When I had first learned of mechanically scanned television, I found it very hard to believe that anything recognizable could come over using such low resolution. The lowest definition images as used in America were made up of 24 horizontally-scanned lines, with roughly 20 dots per line when using the typical aspect ratio of five across to six down. That makes an image of only 480 dots, or less than 0.0005 megapixels! (Modern HDTV has almost 2.1 megapixels, and UHDTV has over 8, all in full color.) This was drawn only 15 times per second, compared to today's 30 or 60 frames per second in the US, and 25 or 50 frames per second in Europe.

To put that into a more modern perspective, imagine watching an animated GIF image, 20x24 pixels, in black and white, in half hour blocks for entertainment. Not only that, but it would also be dim and flickering noticeably. Did I mention it was silent? No wonder this format didn't last long! Truthfully, this particular system was only used for experimental purposes, for reception tests and such, but even the best commonly-used 60-line mechanical pictures only contained about 3000 elements, or a whopping 0.003 megapixels. The 30-line Baird system could only display a maximum of 2100 elements, though in reality it was much less due to high frequency losses throughout the transmission chain. Yet people were regularly tuning in to these broadcasts for entertainment. How is this possible? 

Unlike most mathematical descriptions of things regarding video, the numbers here are really not as bad as they seem. One critical domain is missing from the numbers: time. When these images begin to move, they suddenly become alive and clear(er). The key to all low definition television is movement. The reason is this: our brains are excellent at interpreting imagery of familiar objects. We are so good at this that it's easy to see a shape in the clouds or a man in the moon or a face on the surface of Mars. Its also why we can recognize humans and animals in hand-drawn cartoons in a wide variety of styles. We can even see things that aren't really there, and many optical illusions take advantage of this phenomenon. 
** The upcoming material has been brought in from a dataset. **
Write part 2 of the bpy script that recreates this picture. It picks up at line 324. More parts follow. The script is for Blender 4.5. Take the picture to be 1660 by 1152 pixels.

Comparison of the sizes of modern television formats with the 30-line Baird format

This is why this system works. A transmitted picture of a wide scene such as a park or backyard becomes very difficult if not impossible to recognize, even more so if it has never been seen by the viewer before. On the other hand, a person's face can be seen clearly, because our brain recognizes it as a face.

This same principle is true for sound. Early phonographs, especially those designed for speech such as Dictaphones, produced what should be unrecognizable sounds if you measure their performance strictly analytically, taking into account surface noise and frequency response. But in practice, it's not hard to understand what is being said. Modern telephone lines are digitally filtered to constrain their frequency response to 400-3400 Hz for efficient transmission (3 kHz is not a very wide bandwidth) yet speech and even music come across clearly.

There is also something less mysterious at play. This was an age where radio was still something new and exciting. The idea of being able to hear a person talk or a musician play live from dozens to hundreds of miles away over an invisible medium was nothing short of astonishing to most people. Then, only a few short years later, suddenly adding the ability to see someone perform a song, or dance in a studio far away was magical. In other words, television was a novelty.